Honor Farm’s LoDo space has its own sordid history that inspired the haunted theme. The building, one of the oldest in Denver, first opened as a saloon back in the 1860s and was used as a brothel back in the day. It’s rumored to host a ghost named Lydia, who died on the property after being pushed down the stairs, according to previous coverage.

“We have weird stuff happen to us all the time here,” Healy said. “Everything from simple scares, like things falling off the shelf unexpectedly to a cigar smell that followed us throughout the basement and halfway up the stairs.”

Healy and Ramos, former bartenders turned restaurant owners, opened a speakeasy called Hell or High Water within Fuel & Iron’s mezzanine in July. The small upstairs bar is filled with art made by Healy and quirky decorations.

They plan to do the same for Honor Farm, including showcasing a collection of 60 vintage stuffed owls, reconfiguring the bar’s floor to look like a tomb, adding smoke machines throughout, and even creating a haunted bookcase, where books fly off the shelf when you order a certain drink. They also want to host horror-themed trivia nights, drag brunches and haunted tours throughout the space.

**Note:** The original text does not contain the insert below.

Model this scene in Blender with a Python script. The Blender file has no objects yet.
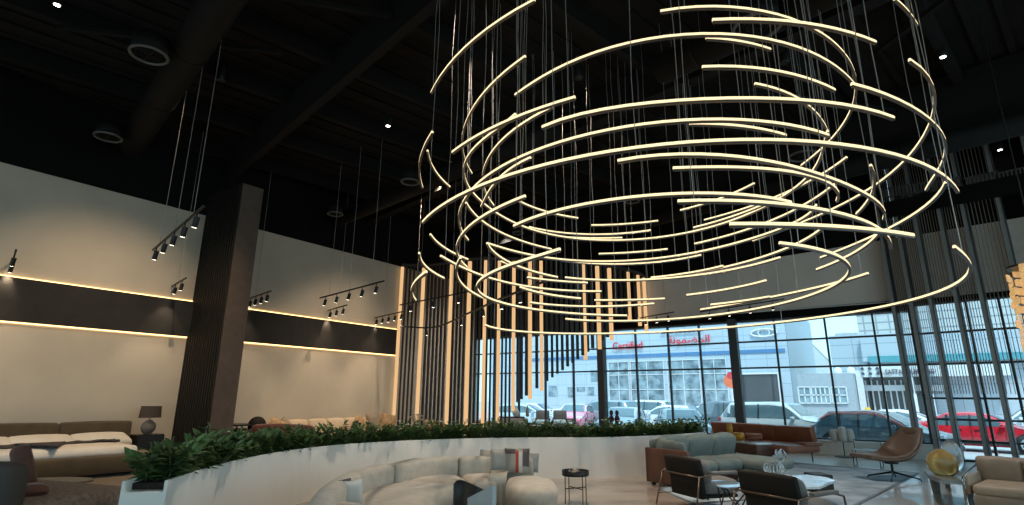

“It will be the same feeling as a Halloween pop-up, except we’re not coming down,” Healy said. “For us to not lean into the idea of being in one of the most haunted places in Denver felt like an injustice.”

But Cytryn and Stern will keep subtle nods to Pueblo throughout. The menu will largely stay the same, including slopper sliders, Pueblo-style poutine, chili-flavored beer in chilled goblet glasses called schooners, and the “ThunderWolf Margarita,” a nod to Colorado State University Pueblo’s mascot.

The mural of the steelworkers, completed by Pueblo native Dan Levinson, will be altered slightly with Healy and Levinson’s help. They plan to add a spooky, peeling wallpaper over it and add animal heads to the workers.

“There will still be subtle nods, which if you’re from Pueblo, you’ll understand,” Cytryn said. “If you’re not from Pueblo, you’ll probably eventually ask about it after visiting a few times and we can educate them on Honor Farm and the ties to Pueblo. But I like that it’s not as in your face.”

Honor Farm and Hell or High Water will continue to be two separate businesses. Healy said she hopes to keep Hell or High Water open during Honor Farm’s remodel to get people more interested in the new concept. Honor Farm will open Tuesday through Sunday starting at 4 p.m., and Hell or High Water is open on the same days starting at 5 p.m.